А просьбицу к Вам, милостивец мой, имею такую: приобвык я зело табачным зельем заниматься и хотя ведаю, что тем грешным делом много душевного спасения теряю, однако, по немощи своей, сей тленной утехи одолеть бессилен и еле лишь о том помыслю, ощущаю под ложкой тяготу и сосание великое. А по Москве у Вас поселился сам пущающий нас на грех лукавый в виде немца Тринка: он изготавливает зело изрядныя и соблазнительный для христианской глотки папирусы… Наказывал я тому Надворному советнику Языкову оных мне потребное количество искупить и привезти, однако он, по беспутству и пьянству великому, запамятовал и того не исполнил…»[337]
. Если в письме к Н. П. Боткину Гончаров шутливо обыгрывает язык подьячих XVI века, то в речи Опенкина — это чистый церковно-славянский язык, подчеркивающий и комизм, и драматизм жизненной ситуации. Опенкин сроднился с этим языком в духовной семинарии — и должен был употреблять его совершенно серьезно в своем церковном служении. Не послушавшись Божиих глаголов (как «недостойный Иоаким»), он всю жизнь расплачивается за свою ошибку, профанируя высокий церковный язык в ситуации жизненного несчастья и в то же время держась за этот язык как за нить, связующую его с Богом. Драматизм и комизм здесь срослись в нечто неразложимое.Новый путь
Роман «Обрыв» приоткрыл завесу над внутренней работой христианской души Гончарова.
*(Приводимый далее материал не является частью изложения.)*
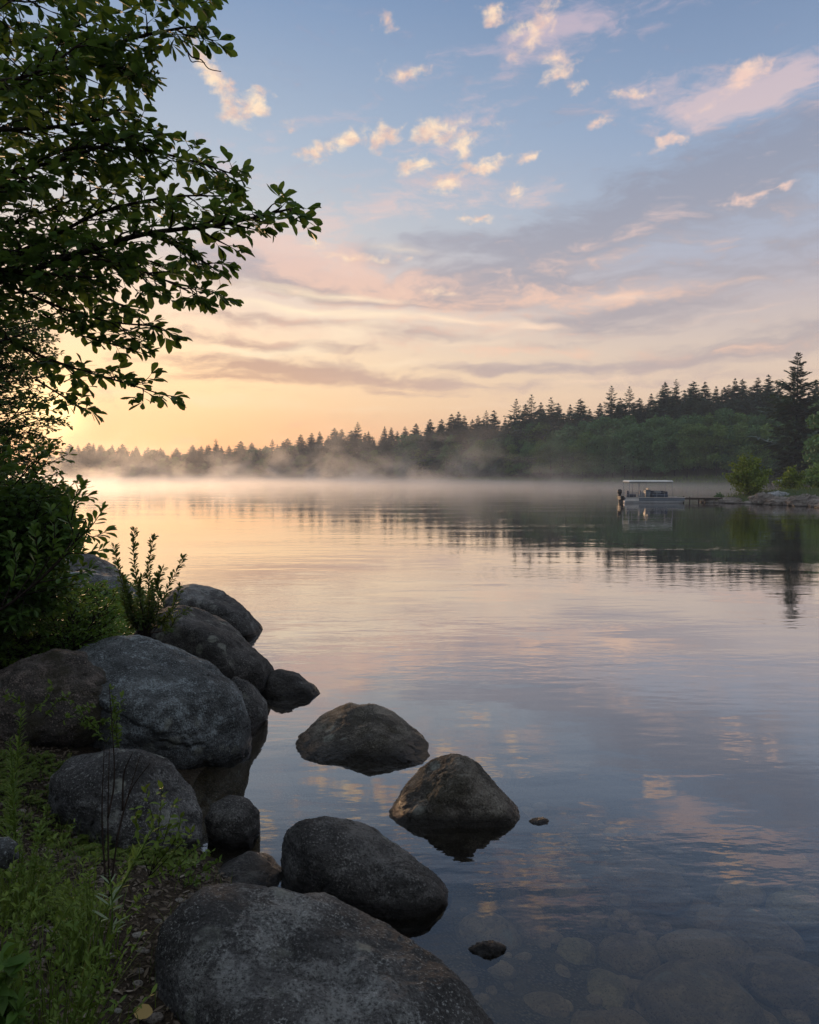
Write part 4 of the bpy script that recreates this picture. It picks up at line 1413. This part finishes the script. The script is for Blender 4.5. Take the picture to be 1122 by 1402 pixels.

Он открыл здесь для обозрения других многое из того, что ранее скрывал и таил. Это был новый этап в его духовной жизни. Открытость эта все-таки относительна (по сравнению с такими писателями, как, например, Гоголь или Достоевский). Гончаров так и не станет писателем-пророком, художником типа Кирилова. Автор «Обрыва» чужд абсолютным устремлениям, он не пророчествует, не заглядывает в бездны человеческого духа, не ищет путей ко всеобщему спасению в лоне Царства Божьего и т. д. Он вообще не абсолютизирует ни один принцип, ни одну идею, на все смотрит трезво, спокойно, без характерных для русской общественной мысли апокалиптических настроений, предчувствий, порывов в далекое будущее.